**GIVEN REQUEST:** Copy every record below exactly as written, but leave out the pictures.

**DATA SUPPLIED:**

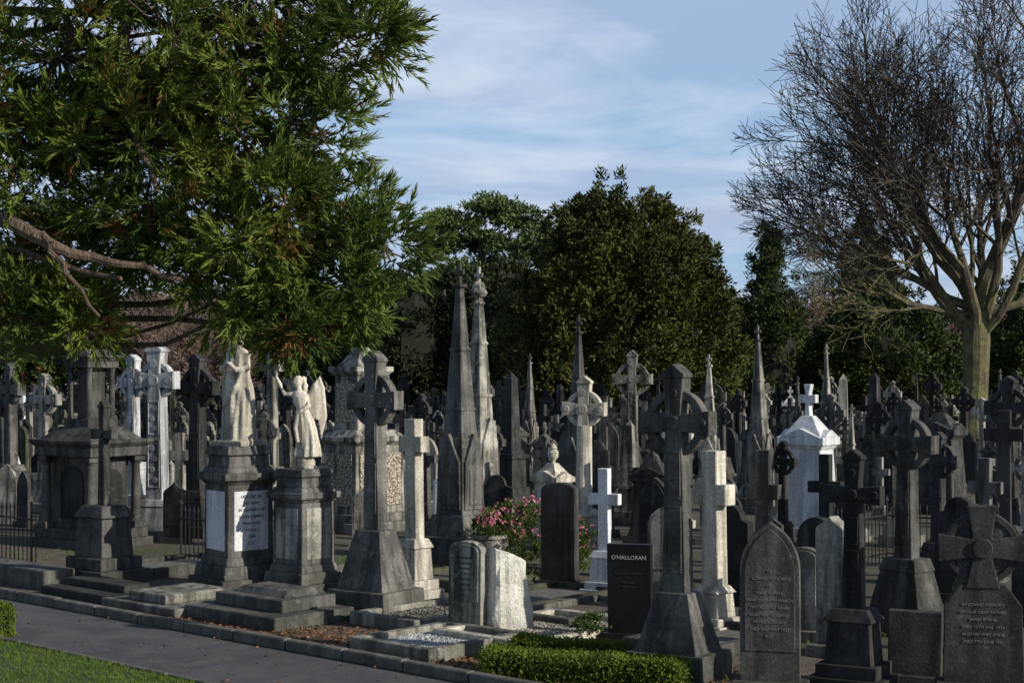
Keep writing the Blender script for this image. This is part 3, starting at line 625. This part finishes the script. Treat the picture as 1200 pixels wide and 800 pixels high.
def crown(name,lobes,ncl,per,cr,size,mat,parent,core=True,up=.3,flat=.7,tm=None,corek=.80,shell=(.80,1.04)):
    lb=np.array(lobes,float); wt=(lb[:,3]*lb[:,5]); wt/=wt.sum(); ci=rng.choice(len(lb),ncl,p=wt)
    d=rng.normal(size=(ncl,3)); d/=np.linalg.norm(d,axis=1,keepdims=True)
    rad=rng.uniform(shell[0],shell[1],ncl)[:,None]; C=lb[ci,:3]+d*lb[ci,3:6]*rad
    crr=cr*rng.uniform(.6,1.3,ncl)
    q=rng.normal(size=(ncl,per,3)); q/=np.linalg.norm(q,axis=2,keepdims=True); q*=rng.uniform(0,1,(ncl,per,1))**.45; q[:,:,2]*=flat
    P=(C[:,None,:]+q*crr[:,None,None]).reshape(-1,3)
    Dr=(q*1.0+d[:,None,:]*.7+np.array([0,0,up])+rng.normal(size=q.shape)*.35).reshape(-1,3)
    keep=P[:,2]>.15
    P=P[keep];Dr=Dr[keep]
    inst(name,tm or LEAF,P,Dr,size*rng.uniform(.6,1.3,len(P)),mat,parent)
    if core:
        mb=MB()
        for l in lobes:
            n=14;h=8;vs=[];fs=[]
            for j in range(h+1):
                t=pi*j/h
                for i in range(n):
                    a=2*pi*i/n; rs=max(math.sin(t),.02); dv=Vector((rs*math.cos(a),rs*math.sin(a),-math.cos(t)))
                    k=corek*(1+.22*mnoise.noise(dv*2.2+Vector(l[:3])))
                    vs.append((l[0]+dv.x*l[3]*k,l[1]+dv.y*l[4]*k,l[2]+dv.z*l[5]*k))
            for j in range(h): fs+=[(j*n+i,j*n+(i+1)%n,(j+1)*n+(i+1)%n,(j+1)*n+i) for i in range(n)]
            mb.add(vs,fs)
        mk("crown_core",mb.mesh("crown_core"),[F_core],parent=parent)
def plume(parent,x,y,prof,nl,lr,ncl_per,per,size,mat,up=.7,cs=.62,core=.74):
    """crown as many plumes over a profile of (z,radius)"""
    zs=[p[0] for p in prof]; rs=[p[1] for p in prof]; C=[];D=[];CR=[]
    for i in range(nl):
        t=random.random(); z=zs[0]+(zs[-1]-zs[0])*t; r=float(np.interp(z,zs,rs))
        if random.random()>r/max(rs)+.15: continue
        a=random.random()*2*pi; rr=r*random.uniform(.80,1.06)*(1+.18*mnoise.noise(Vector((math.cos(a)*1.6,math.sin(a)*1.6,z*.35+x)))); s=lr*random.uniform(.6,1.3)
        dv=np.array([math.cos(a),math.sin(a),.15]); base=np.array([x+math.cos(a)*rr,y+math.sin(a)*rr,z])
        for k in range(ncl_per):
            f=k/max(1,ncl_per-1); C.append(base+np.array([dv[0]*.2*s,dv[1]*.2*s,1.0*s])*(f-.4)*1.3+rng.normal(size=3)*.25*s); D.append(dv+np.array([0,0,up])); CR.append(cs*s*(1.15-.6*f))
    C=np.array(C);D=np.array(D);CR=np.array(CR); n=len(C)
    q=rng.normal(size=(n,per,3)); q/=np.linalg.norm(q,axis=2,keepdims=True); q*=rng.uniform(0,1,(n,per,1))**.5
    P=(C[:,None,:]+q*CR[:,None,None]).reshape(-1,3); Dr=(q*.8+D[:,None,:]*.7+rng.normal(size=q.shape)*.3).reshape(-1,3); k=P[:,2]>.1
    P=P[k];Dr=Dr[k]; inst("foliage",LEAF,P,Dr,size*rng.uniform(.6,1.3,len(P)),mat,parent)
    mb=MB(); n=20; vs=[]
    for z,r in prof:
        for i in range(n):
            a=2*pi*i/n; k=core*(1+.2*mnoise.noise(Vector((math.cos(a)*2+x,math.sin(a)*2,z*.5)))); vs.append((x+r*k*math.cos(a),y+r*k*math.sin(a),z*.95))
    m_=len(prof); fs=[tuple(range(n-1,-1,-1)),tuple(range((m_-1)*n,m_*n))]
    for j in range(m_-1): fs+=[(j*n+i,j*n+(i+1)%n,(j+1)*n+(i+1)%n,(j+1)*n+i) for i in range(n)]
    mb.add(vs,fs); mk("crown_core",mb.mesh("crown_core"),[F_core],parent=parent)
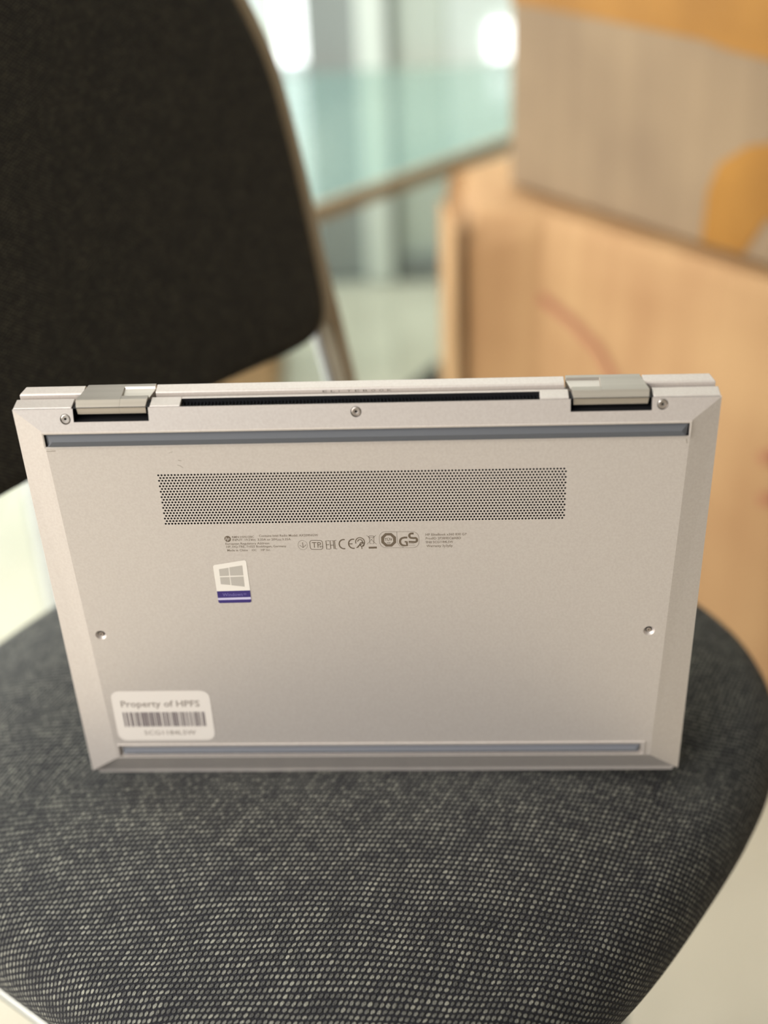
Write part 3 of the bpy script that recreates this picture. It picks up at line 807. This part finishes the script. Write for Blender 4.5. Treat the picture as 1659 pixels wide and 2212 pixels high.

**RESPONSE TO THE TASK:**
Keep writing the Blender script for this image. This is part 3, starting at line 625. This part finishes the script. Treat the picture as 1200 pixels wide and 800 pixels high.
def crown(name,lobes,ncl,per,cr,size,mat,parent,core=True,up=.3,flat=.7,tm=None,corek=.80,shell=(.80,1.04)):
    lb=np.array(lobes,float); wt=(lb[:,3]*lb[:,5]); wt/=wt.sum(); ci=rng.choice(len(lb),ncl,p=wt)
    d=rng.normal(size=(ncl,3)); d/=np.linalg.norm(d,axis=1,keepdims=True)
    rad=rng.uniform(shell[0],shell[1],ncl)[:,None]; C=lb[ci,:3]+d*lb[ci,3:6]*rad
    crr=cr*rng.uniform(.6,1.3,ncl)
    q=rng.normal(size=(ncl,per,3)); q/=np.linalg.norm(q,axis=2,keepdims=True); q*=rng.uniform(0,1,(ncl,per,1))**.45; q[:,:,2]*=flat
    P=(C[:,None,:]+q*crr[:,None,None]).reshape(-1,3)
    Dr=(q*1.0+d[:,None,:]*.7+np.array([0,0,up])+rng.normal(size=q.shape)*.35).reshape(-1,3)
    keep=P[:,2]>.15
    P=P[keep];Dr=Dr[keep]
    inst(name,tm or LEAF,P,Dr,size*rng.uniform(.6,1.3,len(P)),mat,parent)
    if core:
        mb=MB()
        for l in lobes:
            n=14;h=8;vs=[];fs=[]
            for j in range(h+1):
                t=pi*j/h
                for i in range(n):
                    a=2*pi*i/n; rs=max(math.sin(t),.02); dv=Vector((rs*math.cos(a),rs*math.sin(a),-math.cos(t)))
                    k=corek*(1+.22*mnoise.noise(dv*2.2+Vector(l[:3])))
                    vs.append((l[0]+dv.x*l[3]*k,l[1]+dv.y*l[4]*k,l[2]+dv.z*l[5]*k))
            for j in range(h): fs+=[(j*n+i,j*n+(i+1)%n,(j+1)*n+(i+1)%n,(j+1)*n+i) for i in range(n)]
            mb.add(vs,fs)
        mk("crown_core",mb.mesh("crown_core"),[F_core],parent=parent)
def plume(parent,x,y,prof,nl,lr,ncl_per,per,size,mat,up=.7,cs=.62,core=.74):
    """crown as many plumes over a profile of (z,radius)"""
    zs=[p[0] for p in prof]; rs=[p[1] for p in prof]; C=[];D=[];CR=[]
    for i in range(nl):
        t=random.random(); z=zs[0]+(zs[-1]-zs[0])*t; r=float(np.interp(z,zs,rs))
        if random.random()>r/max(rs)+.15: continue
        a=random.random()*2*pi; rr=r*random.uniform(.80,1.06)*(1+.18*mnoise.noise(Vector((math.cos(a)*1.6,math.sin(a)*1.6,z*.35+x)))); s=lr*random.uniform(.6,1.3)
        dv=np.array([math.cos(a),math.sin(a),.15]); base=np.array([x+math.cos(a)*rr,y+math.sin(a)*rr,z])
        for k in range(ncl_per):
            f=k/max(1,ncl_per-1); C.append(base+np.array([dv[0]*.2*s,dv[1]*.2*s,1.0*s])*(f-.4)*1.3+rng.normal(size=3)*.25*s); D.append(dv+np.array([0,0,up])); CR.append(cs*s*(1.15-.6*f))
    C=np.array(C);D=np.array(D);CR=np.array(CR); n=len(C)
    q=rng.normal(size=(n,per,3)); q/=np.linalg.norm(q,axis=2,keepdims=True); q*=rng.uniform(0,1,(n,per,1))**.5
    P=(C[:,None,:]+q*CR[:,None,None]).reshape(-1,3); Dr=(q*.8+D[:,None,:]*.7+rng.normal(size=q.shape)*.3).reshape(-1,3); k=P[:,2]>.1
    P=P[k];Dr=Dr[k]; inst("foliage",LEAF,P,Dr,size*rng.uniform(.6,1.3,len(P)),mat,parent)
    mb=MB(); n=20; vs=[]
    for z,r in prof:
        for i in range(n):
            a=2*pi*i/n; k=core*(1+.2*mnoise.noise(Vector((math.cos(a)*2+x,math.sin(a)*2,z*.5)))); vs.append((x+r*k*math.cos(a),y+r*k*math.sin(a),z*.95))
    m_=len(prof); fs=[tuple(range(n-1,-1,-1)),tuple(range((m_-1)*n,m_*n))]
    for j in range(m_-1): fs+=[(j*n+i,j*n+(i+1)%n,(j+1)*n+(i+1)%n,(j+1)*n+i) for i in range(n)]
    mb.add(vs,fs); mk("crown_core",mb.mesh("crown_core"),[F_core],parent=parent)
Write part 3 of the bpy script that recreates this picture. It picks up at line 807. This part finishes the script. Write for Blender 4.5. Treat the picture as 1659 pixels wide and 2212 pixels high.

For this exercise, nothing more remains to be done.